The US Postal Service filed for a temporary 8% surcharge on package deliveries this week, marking the first time in the agency’s history it has sought a fuel-specific fee — a direct consequence of surging oil prices tied to the ongoing conflict in Iran.
USPS submitted the filing to the Postal Regulatory Commission on Wednesday. Pending the commission’s approval, the surcharge would take effect April 26 and remain in place through January 17, 2027, at which point the agency said it would reassess its cost structure.
BREAKING: USPS will impose its first-ever surcharge on packages — an 8% fee to cover the rising cost of fuel.
— More Perfect Union (@MorePerfectUS) March 25, 2026
The 8% increase applies to Priority Mail Express, Priority Mail, USPS Ground Advantage, and Parcel Select services. First-class stamps and standard letter mail are not affected.
“This temporary price adjustment will provide needed flexibility for the Postal Service by helping to ensure that the actual costs of doing business are covered, as required by Congress,” USPS said in its announcement. The agency added that it has “steadfastly avoided surcharges,” and noted the fee amounts to less than one-third of what FedEx and UPS charge for fuel alone.
The filing directly links the surcharge to the Iran conflict. Oil prices have climbed more than 40% since the US and Israel launched strikes against Iran on February 28. Diesel, which powers USPS’s ground delivery fleet, now averages $5.37 per gallon — up from $3.75 a month ago. The national average for regular gasoline is approaching $4 per gallon, according to AAA.
FedEx and UPS, which together deliver nearly 20 billion packages annually compared to USPS’s 6.8 billion, have carried fuel surcharges for years. Those fees have risen sharply in recent weeks as energy markets absorbed the shock of the Middle East escalation.

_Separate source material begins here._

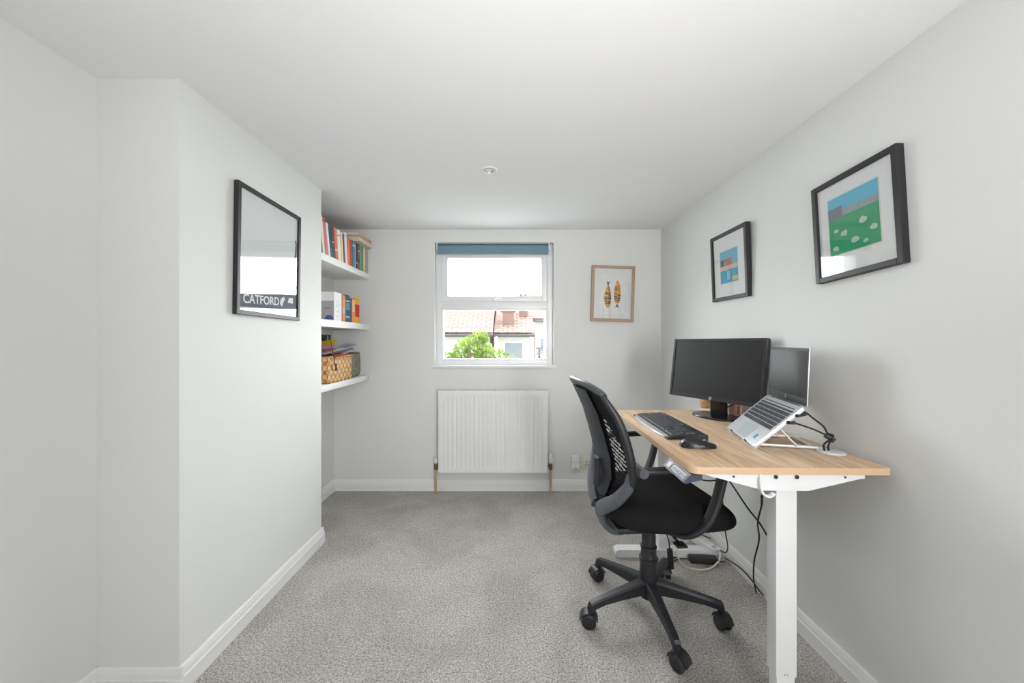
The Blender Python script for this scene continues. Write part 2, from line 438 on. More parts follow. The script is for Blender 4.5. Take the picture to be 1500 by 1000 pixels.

The surcharge arrives as the postal agency confronts a deepening financial crisis. USPS posted a $9 billion loss in 2025 and has lost more than $100 billion since 2007, driven by a structural decline in mail volume. Postmaster General David Steiner told a House Oversight subcommittee earlier this month that the agency risks exhausting its cash reserves within 12 months.
Steiner has called on Congress to authorize higher stamp prices — potentially raising the cost of a first-class stamp from 78 cents to as much as 95 cents — along with expanded borrowing authority and reforms to pension and retirement fund obligations.
USPS described the fuel surcharge as a bridge toward a permanent cost-recovery mechanism aligned with industry practice, rather than a one-time fix.